Imagine you go to a dinner party and somebody comes up to you and says, “You know what you need in your organization? M&M’s. If you’re not using M&M’s in your business, you’re leaving money on the table. Somebody else comes up to you and says, “You know what you need? Rice milk. The data shows that all the people are buying rice milk these days. You should be selling rice milk in this economy.” While you’re standing over the punch bowl, yet another person offers some sage advice. “Oreo cookies,” he says. “We made millions; from implementing Oreo cookies in our organization. You’ve got to do it.” Still, somebody else comes up to you and says, “Celery. You’ve got to get into celery.” You get all this great advice from all these highly accomplished people. Some of them are in the same industry. Some of them are more successful than you. Some of them have offered similar advice to others with great success. Now, what do you do? You go to the supermarket and you buy celery, rice milk, Oreos and M&M’s. You spend a lot of time at the supermarket walking the aisles. You spend a lot of money because you buy everything. But you may or may not get any value from some or all of these products; there are no guarantees. Worse, if you’re budget.
Starting with why not only helps you know which is the right advice for you to follow, but also to know which decision will put you out of balance. With a clear why, anyone within the organisation can make a decision as clearly and as accurately as the founder. A WHY provides the clear filter for decision -making.
📈The Biggest Challenge is Success.
Over time successful business owners know what they do, they know how to to do it, but for many of them no longer know WHY. So, achievement is something you reach or attain like a goal. Success in contrast is a feeling or a state of being. Achievement comes when you pursue and attain WHAT you want. Success comes when you are in clear pursuit of WHY you want it. Success comes when we wake up everyday in that never-ending pursuit of WHY we do WHAT we do. Our achievements, WHAT we do serve as the milestones to indicate we are on the right path.

For all organisations that go through a split, are no longer inspired by a greater cause. They simply come to work, manage systems and work to reach certain preset goals. What the organisation does and its why should always be parallel to be successful, to achieve that state of being.
What gets measured gets done, find a way to measure your why.
Just because someone makes a lot of money does not mean that he necessarily provides a lot of value. Likewise, just because somebody makes little money does not necessarily mean he provides only a little value. Simply measuring the number of goods sold or the money brought in is no indication of value. Value is a feeling, not a calculation, it’s perception.
🔗Good successions keep the why alive.
Any effective movement, social or business needs a leader to march in the front, preaching the vision and reminding people why they showed up in the first place. When the person who personifies the WHY departs without clearly articulating why the company was founded in the first place, they leave no clear cause for their successor to lead. The new leader will Focus attention on the growth of WHAT with little attention to WHY.

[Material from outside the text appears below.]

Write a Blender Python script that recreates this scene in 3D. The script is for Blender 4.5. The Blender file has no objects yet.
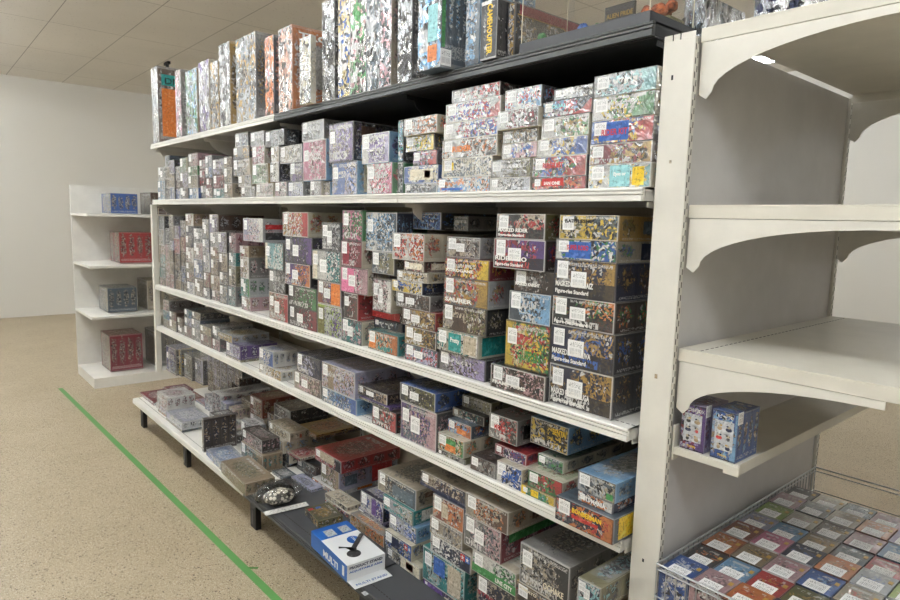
import bpy, bmesh, math, random
from mathutils import Vector, Matrix
S = bpy.context.scene
COL = S.collection
rnd = random.Random(7)

# ------------------------------------------------------------ camera (solved from the shelving's vanishing points)
F, YAW, PIT, ROLL = 632.8555, .8576, .1249, .0257
CAM = Vector((.7837, -1.2214, -.0529))
_d = Vector((-math.sin(YAW)*math.cos(PIT), math.cos(YAW)*math.cos(PIT), -math.sin(PIT)))
_r = _d.cross(Vector((0, 0, 1))).normalized(); _u = _r.cross(_d)
CR = math.cos(ROLL)*_r+math.sin(ROLL)*_u; CU = -math.sin(ROLL)*_r+math.cos(ROLL)*_u
cd_ = bpy.data.cameras.new('camera'); cam = bpy.data.objects.new('camera', cd_); COL.objects.link(cam)
cd_.sensor_width = 36; cd_.lens = F/900*36; cd_.clip_start = .02; cd_.clip_end = 60
M = Matrix((CR, CU, -_d)).transposed().to_4x4(); M.translation = CAM; cam.matrix_world = M
S.camera = cam

def un(x, y, ax, val):
    "point of the plane axis ax = val that the photograph shows at x, y"
    v = (x-450)/F*CR-(y-300)/F*CU+_d
    return CAM+v*((val-CAM[ax])/v[ax])
def px(p):
    v = Vector(p)-CAM; z = v.dot(_d)
    return 450+F*v.dot(CR)/z, 300-F*v.dot(CU)/z

# ------------------------------------------------------------ colours
def lin(h):
    c = [int(h[i:i+2], 16)/255 for i in (0, 2, 4)]
    return [((v+.055)/1.055)**2.4 if v > .04045 else v/12.92 for v in c]
HEX = dict(white='e9e7e2', cream='d8cfb8', grey='8d8b88', silver='b9bcc0', charcoal='3a393b', black='19191c', navy='1e2747',
    blue='2b5fb0', sky='7fb2dd', teal='1f8f8c', aqua='8fc7cb', green='3f8a4b', olive='6d6a3c', lime='9cba3c', yellow='e6c12c',
    gold='b58f3c', orange='d77a35', red='bd2a2c', crimson='8c2436', pink='d9779b', rose='c9a0a6', lilac='a99cc9', lavender='b9b9d6',
    purple='5c3d86', brown='5d4538', tan='a58f70', beige='b8ac97', umber='3c302b', slate='56646f', khaki='8a8464', rust='96492f')
C = {k: lin(v) for k, v in HEX.items()}

# ------------------------------------------------------------ node helpers
class G:
    def __init__(s, name, rough=.5, metal=0):
        s.m = bpy.data.materials.new(name); s.m.use_nodes = True; s.t = s.m.node_tree; s.n = s.t.nodes
        s.b = s.n['Principled BSDF']; s.b.inputs['Roughness'].default_value = rough; s.b.inputs['Metallic'].default_value = metal
    def put(s, sock, v):
        if isinstance(v, bpy.types.NodeSocket): s.t.links.new(v, sock)
        elif isinstance(v, (list, tuple)) and len(v) == 3 and sock.type == 'RGBA': sock.default_value = (*v, 1)
        else: sock.default_value = v
    def math(s, op, a, b=0, c=0, clamp=False):
        n = s.n.new('ShaderNodeMath'); n.operation = op; n.use_clamp = clamp
        s.put(n.inputs[0], a); s.put(n.inputs[1], b); s.put(n.inputs[2], c); return n.outputs[0]
    def vmath(s, op, a, b=(0, 0, 0)):
        n = s.n.new('ShaderNodeVectorMath'); n.operation = op; s.put(n.inputs[0], a)
        if op == 'SCALE': s.put(n.inputs['Scale'], b)
        else: s.put(n.inputs[1], b)
        return n.outputs[0]
    def mix(s, f, a, b, bt='MIX'):
        n = s.n.new('ShaderNodeMix'); n.data_type = 'RGBA'; n.blend_type = bt
        s.put(n.inputs[0], f); s.put(n.inputs[6], a); s.put(n.inputs[7], b); return n.outputs[2]
    def noise(s, v, sc, det=2, ro=.5, dist=0):
        n = s.n.new('ShaderNodeTexNoise'); s.put(n.inputs['Vector'], v); n.inputs['Scale'].default_value = sc
        n.inputs['Detail'].default_value = det; n.inputs['Roughness'].default_value = ro; n.inputs['Distortion'].default_value = dist
        return n.outputs[0], n.outputs[1]
    def vor(s, v, sc, feat='F1'):
        n = s.n.new('ShaderNodeTexVoronoi'); n.feature = feat; s.put(n.inputs['Vector'], v); n.inputs['Scale'].default_value = sc
        return n.outputs
    def step(s, v, lo, hi):
        n = s.n.new('ShaderNodeMapRange'); s.put(n.inputs[0], v); s.put(n.inputs[1], lo); s.put(n.inputs[2], hi); return n.outputs[0]
    def sep(s, v):
        n = s.n.new('ShaderNodeSeparateXYZ'); s.put(n.inputs[0], v); return n.outputs
    def comb(s, x, y, z=0):
        n = s.n.new('ShaderNodeCombineXYZ'); s.put(n.inputs[0], x); s.put(n.inputs[1], y); s.put(n.inputs[2], z); return n.outputs[0]
    def attr(s, name, col=True):
        n = s.n.new('ShaderNodeAttribute'); n.attribute_type = 'OBJECT'; n.attribute_name = name
        return n.outputs['Color'] if col else n.outputs['Fac']
    def uv(s, name):
        n = s.n.new('ShaderNodeUVMap'); n.uv_map = name; return n.outputs[0]
    def bump(s, h, st, dist=.002):
        n = s.n.new('ShaderNodeBump'); s.put(n.inputs['Strength'], st); n.inputs['Distance'].default_value = dist
        s.put(n.inputs['Height'], h); return n.outputs[0]

def simple(name, col, rough=.5, metal=0, **kw):
    g = G(name, rough, metal); g.put(g.b.inputs['Base Color'], C[col] if isinstance(col, str) else col)
    for k, v in kw.items(): g.put(g.b.inputs[k.replace('_', ' ')], v)
    return g.m

def wrapfilm(g):
    "clear shrink film over the printed card: a glossy coat with crumpled folds"
    w = g.attr('wrap', False)
    m = g.uv('metres'); sd = g.attr('seed', False); o = g.sep(m)
    v = g.comb(g.math('ADD', o[0], g.math('MULTIPLY', o[1], .35)), g.math('MULTIPLY', o[1], .55), g.math('MULTIPLY', sd, 7.3))
    n1, _ = g.noise(v, 30, 3, .6, 1.4)
    g.b.inputs['Coat Weight'].default_value = 1; g.b.inputs['Coat Roughness'].default_value = .06
    g.put(g.b.inputs['Coat IOR'], g.math('ADD', g.math('ADD', 1.30, g.math('MULTIPLY', w, .26)), g.math('MULTIPLY', g.math('MAXIMUM', g.math('SUBTRACT', w, 1.05), 0), 1.9)))
    g.put(g.b.inputs['Coat Normal'], g.bump(n1, g.math('MULTIPLY', w, .8, clamp=True), .014))
    g.b.inputs['Roughness'].default_value = .45

def art_material(kind):
    g = G('printed_card_'+kind)
    m = g.uv('metres'); nuv = g.uv('face'); sd = g.attr('seed', False)
    a, b, c, d = g.attr('ca'), g.attr('cb'), g.attr('cc'), g.attr('cd')
    o = g.sep(m); u = g.sep(nuv)
    rv = lambda k: g.math('FRACT', g.math('MULTIPLY', sd, k))
    p = g.comb(o[0], o[1], g.math('MULTIPLY', sd, 3.7))
    _, dc = g.noise(p, 30, 3)
    p2 = g.vmath('ADD', p, g.vmath('SCALE', g.vmath('SUBTRACT', dc, (.5, .5, .5)), .035))
    nL, _ = g.noise(p2, 13, 3, .6); nM, _ = g.noise(p2, 62, 4, .7); nH, _ = g.noise(p2, 150, 3, .7)
    vo = g.vor(p2, 165); r = g.sep(vo['Color'])
    INK = (.018, .018, .024); PAP = (.66, .65, .63)
    def blob(u0, v0, ru, rv_, rough=1.3):
        x = g.math('DIVIDE', g.math('SUBTRACT', u[0], u0), ru); y = g.math('DIVIDE', g.math('SUBTRACT', u[1], v0), rv_)
        dd = g.math('SQRT', g.math('ADD', g.math('MULTIPLY', x, x), g.math('MULTIPLY', y, y)))
        return g.step(g.math('ADD', dd, g.math('MULTIPLY', g.math('SUBTRACT', nM, .5), rough*2)), 1.04, .92)
    def busy(k1, k2, k3):
        q = g.mix(g.step(nM, .44, .50), k1, k2); q = g.mix(g.math('GREATER_THAN', r[0], .66), q, k3)
        q = g.mix(g.math('GREATER_THAN', r[1], .93), q, PAP); q = g.mix(g.math('GREATER_THAN', r[2], .85), q, INK)
        return g.mix(g.step(nH, .38, .55), g.mix(.5, q, INK), q)
    def glyphs(sx, sy):
        gl, _ = g.noise(g.comb(g.math('MULTIPLY', o[0], sx), g.math('MULTIPLY', o[1], sy), sd), 1, 1, .5); return g.step(gl, .48, .52)
    def box_(u0, u1, v0, v1):
        return g.math('MULTIPLY', g.math('MULTIPLY', g.math('GREATER_THAN', u[0], u0), g.math('LESS_THAN', u[0], u1)), g.math('MULTIPLY', g.math('GREATER_THAN', u[1], v0), g.math('LESS_THAN', u[1], v1)))
    def edge(w):
        e = g.math('MINIMUM', g.math('MINIMUM', u[0], g.math('SUBTRACT', 1, u[0])), 9)
        ev = g.math('MINIMUM', u[1], g.math('SUBTRACT', 1, u[1]))
        return g.math('MAXIMUM', g.math('LESS_THAN', e, w*.55), g.math('LESS_THAN', ev, w))
    if kind == 'front':
        bg = g.mix(g.step(nL, .35, .7), g.mix(.45, a, INK), a)
        cut = g.step(g.math('ADD', g.math('ADD', u[0], g.math('MULTIPLY', g.math('SUBTRACT', u[1], .5), g.math('SUBTRACT', rv(3.1), .5))), g.math('MULTIPLY', g.math('SUBTRACT', nL, .5), .5)), g.math('ADD', .42, g.math('MULTIPLY', rv(2.3), .4)), g.math('ADD', .45, g.math('MULTIPLY', rv(2.3), .4)))
        bg = g.mix(cut, bg, g.mix(g.step(nL, .4, .6), g.mix(.3, b, INK), b))
        bg = g.mix(g.step(nH, .42, .5), g.mix(.35, bg, INK), bg)
        f1 = blob(g.math('ADD', .45, g.math('MULTIPLY', rv(7.7), .4)), .55, .30, .62, 1.0)
        f2 = blob(g.math('MULTIPLY', rv(5.9), .5), .5, .2, .5, 1.0)
        col = g.mix(f2, bg, busy(b, g.mix(.5, a, PAP), c)); col = g.mix(f1, col, busy(c, b, a))
        lo = g.math('ADD', .07, g.math('MULTIPLY', g.math('GREATER_THAN', rv(9.1), .55), .45))
        tb = g.math('MULTIPLY', box_(.05, g.math('ADD', .5, g.math('MULTIPLY', rv(4.7), .4)), lo, g.math('ADD', lo, .2)), g.attr('print', False))
        tcol = g.mix(g.math('GREATER_THAN', rv(6.3), .7), PAP, c)
        band = g.math('MULTIPLY', g.attr('band', False), g.math('LESS_THAN', u[1], g.math('ADD', .34, g.math('MULTIPLY', nL, .14))))
        col = g.mix(band, col, g.mix(.10, INK, col))
        col = g.mix(g.math('MULTIPLY', tb, glyphs(190, 90)), col, tcol)
        small = g.math('MULTIPLY', box_(.3, .95, .84, .93), g.math('GREATER_THAN', rv(8.3), .4))
        col = g.mix(g.math('MULTIPLY', g.math('MULTIPLY', small, glyphs(420, 200)), .8), col, PAP)
        col = g.mix(g.math('MULTIPLY', edge(.035), .7), col, g.mix(g.math('GREATER_THAN', rv(1.9), .45), INK, PAP))
    elif kind == 'side':
        cu = g.math('FRACT', g.math('MULTIPLY', u[0], 4))
        x = g.math('DIVIDE', g.math('SUBTRACT', cu, .5), .34); y = g.math('DIVIDE', g.math('SUBTRACT', u[1], .56), .34)
        dd = g.math('SQRT', g.math('ADD', g.math('MULTIPLY', x, x), g.math('MULTIPLY', y, y)))
        fm = g.step(g.math('ADD', dd, g.math('MULTIPLY', g.math('SUBTRACT', nM, .5), 2.6)), 1.0, .86)
        col = g.mix(g.step(nL, .3, .7), g.mix(.25, d, INK), d)
        pan = g.math('MULTIPLY', g.math('MULTIPLY', g.math('GREATER_THAN', cu, .06), g.math('LESS_THAN', cu, .94)), box_(.02, .98, .14, .9))
        col = g.mix(g.math('MULTIPLY', pan, .35), col, g.mix(.5, d, (.12, .12, .13)))
        col = g.mix(g.math('MULTIPLY', fm, .85), col, busy(b, g.mix(.5, d, INK), c))
        col = g.mix(g.math('MULTIPLY', g.math('MULTIPLY', box_(.05, .95, .06, .14), glyphs(350, 260)), .55), col, PAP)
        col = g.mix(g.math('MULTIPLY', edge(.03), .5), col, g.mix(.5, d, PAP))
    else:
        col = g.mix(g.step(nL, .35, .65), g.mix(.35, d, INK), d)
        f = blob(.5, .45, .36, .34, 1.2)
        col = g.mix(g.math('MULTIPLY', box_(.06, .94, .1, .9), .4), col, g.mix(g.step(nL, .4, .6), a, g.mix(.5, a, INK)))
        col = g.mix(f, col, g.mix(.35, busy(a, b, c), g.mix(.5, a, b)))
        col = g.mix(g.math('MULTIPLY', g.math('MULTIPLY', box_(.1, .8, .78, .88), glyphs(120, 60)), .6), col, PAP)
        col = g.mix(g.math('MULTIPLY', edge(.015), .6), col, g.mix(.5, d, PAP))
    hs = g.n.new('ShaderNodeHueSaturation'); hs.inputs['Saturation'].default_value = .95; hs.inputs['Value'].default_value = .82; g.put(hs.inputs['Color'], col); g.put(g.b.inputs['Base Color'], hs.outputs[0])
    wrapfilm(g)
    return g.m
M_FRONT, M_SIDE, M_TOP = art_material('front'), art_material('side'), art_material('top')
g = G('plain_card', .7); g.put(g.b.inputs['Base Color'], g.attr('cd')); M_CARD = g.m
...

The only succession plan that will work is to find a CEO who believes in and wants to continue to lead that movement, not replace it with their own vision of the future. It is easy to know if a successor is carrying the right torch. Simply apply the Celery Test and see if what the company is saying and doing makes sense.

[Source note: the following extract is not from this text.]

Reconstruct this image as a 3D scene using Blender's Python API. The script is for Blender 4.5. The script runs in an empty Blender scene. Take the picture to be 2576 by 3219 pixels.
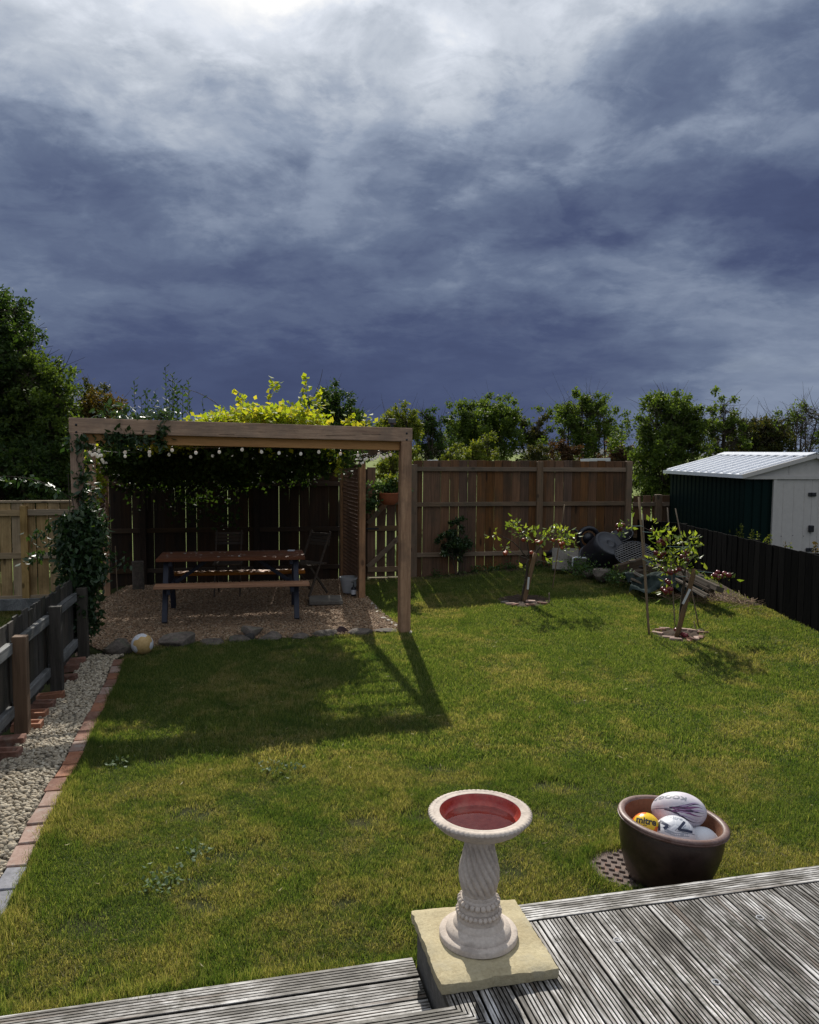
import bpy, bmesh, math, random
import numpy as np
from mathutils import Vector, Matrix, Euler
rad = math.radians
rng = np.random.default_rng(7)
random.seed(7)
SC = bpy.context.scene
COL = SC.collection

# ------------------------------------------------------------------ camera
F = 2500.0; CX = 1288.0; CY = 1609.5            # in pixels of the 2576 x 3219 photograph
CAM = Vector((0.0, 0.0, 1.95))
ROT = Matrix.Rotation(rad(90 - 4.4), 3, 'X') @ Matrix.Rotation(rad(0.42), 3, 'Z')
cd = bpy.data.cameras.new('camera'); cam = bpy.data.objects.new('camera', cd); COL.objects.link(cam)
cam.location = CAM; cam.rotation_euler = ROT.to_euler()
cd.sensor_fit = 'VERTICAL'; cd.sensor_height = 24.0; cd.lens = 24.0 * F / 3219.0
cd.clip_start = 0.05; cd.clip_end = 3000
SC.camera = cam
SC.render.resolution_x = 819; SC.render.resolution_y = 1024
SC.view_settings.view_transform = 'Standard'; SC.view_settings.look = 'None'
SC.view_settings.gamma = 1.0; SC.view_settings.use_curve_mapping = False
SC.view_settings.exposure = 0.12
SC.cycles.use_denoising = True
SC.cycles.max_bounces = 8; SC.cycles.transparent_max_bounces = 8
SC.cycles.sample_clamp_indirect = 6.0

SUN_EL, SUN_AZ = rad(37.5), rad(-6.0)            # azimuth from +Y towards +X

# ------------------------------------------------------------------ node helpers
class NT:
    def __init__(s, tree): s.t = tree; s.n = tree.nodes; s.l = tree.links
    def node(s, typ, **kw):
        n = s.n.new(typ)
        for k, v in kw.items():
            if k.startswith('_'): setattr(n, k[1:], v)
            else: n.inputs[k.replace('_', ' ')].default_value = v
        return n
    def link(s, a, b): s.l.new(a, b)
    def math(s, op, a, b=None, c=None, clamp=False):
        n = s.n.new('ShaderNodeMath'); n.operation = op; n.use_clamp = clamp
        for i, v in enumerate((a, b, c)):
            if v is None: continue
            if isinstance(v, (int, float)): n.inputs[i].default_value = v
            else: s.link(v, n.inputs[i])
        return n.outputs[0]
    def vmath(s, op, a, b=None, scale=None):
        n = s.n.new('ShaderNodeVectorMath'); n.operation = op
        for i, v in enumerate((a, b)):
            if v is None: continue
            if isinstance(v, (tuple, list)): n.inputs[i].default_value = v
            else: s.link(v, n.inputs[i])
        if scale is not None: n.inputs['Scale'].default_value = scale
        return n.outputs['Value'] if op in ('LENGTH', 'DOT_PRODUCT', 'DISTANCE') else n.outputs[0]
    def noise(s, vec, scale, detail=4, rough=0.55, dist=0.0, out=0):
        n = s.n.new('ShaderNodeTexNoise'); n.inputs['Scale'].default_value = scale
        n.inputs['Detail'].default_value = detail; n.inputs['Roughness'].default_value = rough
        n.inputs['Distortion'].default_value = dist
        if vec is not None: s.link(vec, n.inputs['Vector'])
        return n.outputs[out]
    def ramp(s, fac, stops, interp='LINEAR'):
        n = s.n.new('ShaderNodeValToRGB'); cr = n.color_ramp; cr.interpolation = interp
        while len(cr.elements) < len(stops): cr.elements.new(0.5)
        for e, (p, c) in zip(cr.elements, stops):
            e.position = p
            if isinstance(c, (int, float)): c = (c, c, c)
            e.color = (*c[:3], 1)
        s.link(fac, n.inputs[0]); return n.outputs[0]
    def mix(s, fac, a, b, mode='MIX'):
        n = s.n.new('ShaderNodeMix'); n.data_type = 'RGBA'; n.blend_type = mode
        for k, v in ((0, fac), (6, a), (7, b)):
            inp = n.inputs[k]
            if isinstance(v, (int, float)): inp.default_value = v if k == 0 else (v, v, v, 1)
            elif isinstance(v, (tuple, list)): inp.default_value = (*v[:3], 1)
            else: s.link(v, inp)
        return n.outputs[2]
    def mapr(s, v, a, b, c=0.0, d=1.0, smooth=False):
        n = s.n.new('ShaderNodeMapRange'); n.clamp = True
        if smooth: n.interpolation_type = 'SMOOTHSTEP'
        s.link(v, n.inputs[0])
        for i, x in enumerate((a, b, c, d)): n.inputs[i + 1].default_value = x
        return n.outputs[0]

def new_mat(name):
    m = bpy.data.materials.new(name); m.use_nodes = True
    nt = NT(m.node_tree); nt.n.clear()
    out = nt.n.new('ShaderNodeOutputMaterial')
    return m, nt, out

def srgb(r, g, b):
    f = lambda v: (v / 255 / 12.92) if v / 255 <= 0.04045 else ((v / 255 + 0.055) / 1.055) ** 2.4
    return (f(r), f(g), f(b))

# ------------------------------------------------------------------ world: storm clouds over a Nishita sky
world = bpy.data.worlds.new('World'); SC.world = world; world.use_nodes = True
w = NT(world.node_tree); w.n.clear()
wo = w.n.new('ShaderNodeOutputWorld'); bg = w.n.new('ShaderNodeBackground'); w.link(bg.outputs[0], wo.inputs[0])
sky = w.n.new('ShaderNodeTexSky'); sky.sky_type = 'NISHITA'; sky.sun_disc = False
sky.sun_elevation = SUN_EL; sky.sun_rotation = SUN_AZ
tc = w.n.new('ShaderNodeTexCoord'); D = tc.outputs['Generated']
sep = w.n.new('ShaderNodeSeparateXYZ'); w.link(D, sep.inputs[0])
AZ = w.math('MULTIPLY', w.math('ARCTAN2', sep.outputs[0], sep.outputs[1]), 57.2958)
EL = w.math('MULTIPLY', w.math('ARCSINE', sep.outputs[2]), 57.2958)
comb = w.n.new('ShaderNodeCombineXYZ'); w.link(AZ, comb.inputs[0]); w.link(EL, comb.inputs[1])
# a flat cloud deck seen in perspective, for the streaked cloud texture
den = w.math('ADD', w.math('MAXIMUM', sep.outputs[2], 0.0), 0.22)
cp = w.n.new('ShaderNodeCombineXYZ')
w.link(w.math('DIVIDE', sep.outputs[0], den), cp.inputs[0]); w.link(w.math('DIVIDE', sep.outputs[1], den), cp.inputs[1])
CPV = cp.outputs[0]
warp = w.vmath('SCALE', w.vmath('SUBTRACT', w.noise(CPV, 1.5, 6, 0.62, out=1), (0.5, 0.5, 0.5)), scale=10.0)
P = w.vmath('ADD', comb.outputs[0], warp)
warp2 = w.vmath('SCALE', w.vmath('SUBTRACT', w.noise(CPV, 6.0, 6, 0.62, out=1), (0.5, 0.5, 0.5)), scale=4.0)
P = w.vmath('ADD', P, warp2)
# cloud thickness known at a number of directions (azimuth, elevation), blended smoothly between them
PTS = [(-10, 30, 1.0), (-9, 34, 1.1), (-3, 31, .80), (-17, 30, .80), (-23, 27, .60), (-27, 23, .42), (-14, 26, .72), (-7.6, 24.6, .60), (-3.5, 26.5, .46), (4.7, 27, .68), (1, 24, .56), (9.5, 24, .56), (13, 28.5, .66), (22, 29, .62), (27, 30, .55),
       (-18.6, 22.6, .56), (-24, 20, .36), (-10, 21, .50), (1.3, 21, .48), (8, 20.5, .42), (16.5, 24.2, .25), (24.5, 26.5, .24), (12.5, 22.5, .36), (21, 22, .38), (27, 22.5, .30), (-21.6, 16.6, .33), (-12, 17, .40), (-5, 17.5, .38), (1.3, 17.5, .38), (9.8, 15.8, .27), (17, 16.5, .25), (24, 15.5, .20), (-1, 13.8, .27), (-8, 13.6, .30), (-16, 13, .34),
       (2.8, 12.0, .42), (9, 11.5, .36), (17.8, 12.8, .46), (14, 12, .42), (25.5, 12.4, .25), (23, 9.8, .42), (-23, 10.5, .36), (-15, 9.5, .27), (-6, 9.5, .31), (6.4, 8.8, .24), (16.3, 7.6, .27), (20, 8.8, .38), (-26, 5, .25), (-18, 6, .22), (-8, 5, .20), (1, 5.5, .24), (9, 5.2, .24), (14, 3.8, .30), (25, 5, .44), (20, 2, .42), (8, 1.5, .24), (-3, 1.5, .20)]
tot = None; wt = None
for (a, e, v) in PTS:
    mp = w.n.new('ShaderNodeVectorMath'); mp.operation = 'SUBTRACT'; w.link(P, mp.inputs[0]); mp.inputs[1].default_value = (a, e, 0)
    q = w.vmath('MULTIPLY', mp.outputs[0], (1 / 4.6, 1 / 2.5, 0))
    g = w.math('EXPONENT', w.math('MULTIPLY', w.vmath('DOT_PRODUCT', q, q), -1.0))
    gv = w.math('MULTIPLY', g, v)
    tot = gv if tot is None else w.math('ADD', tot, gv); wt = g if wt is None else w.math('ADD', wt, g)
base = w.math('ADD', w.mapr(EL, 12.0, 60.0, 0.34, 0.56), w.math('MULTIPLY', w.mapr(w.math('ABSOLUTE', AZ), 40.0, 180.0, 0.0, 0.10), 1.0))
lum = w.math('DIVIDE', w.math('ADD', tot, w.math('MULTIPLY', base, 0.06)), w.math('ADD', wt, 0.06))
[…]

Money is never a cause but a result. Finding WHY is a process of discovery, not invention. The WHY for every other individual or organisation comes from the past. An organisation, don’t forget, is one of the WHATS, one of the tangible things a founder or group of founders has done in their lives to prove their WHY. When you compete against everyone else, no one wants to help you, But when you compete against yourself everyone wants to help you. find your WHY pursue it and communicate to the world through actions and decisions that support it.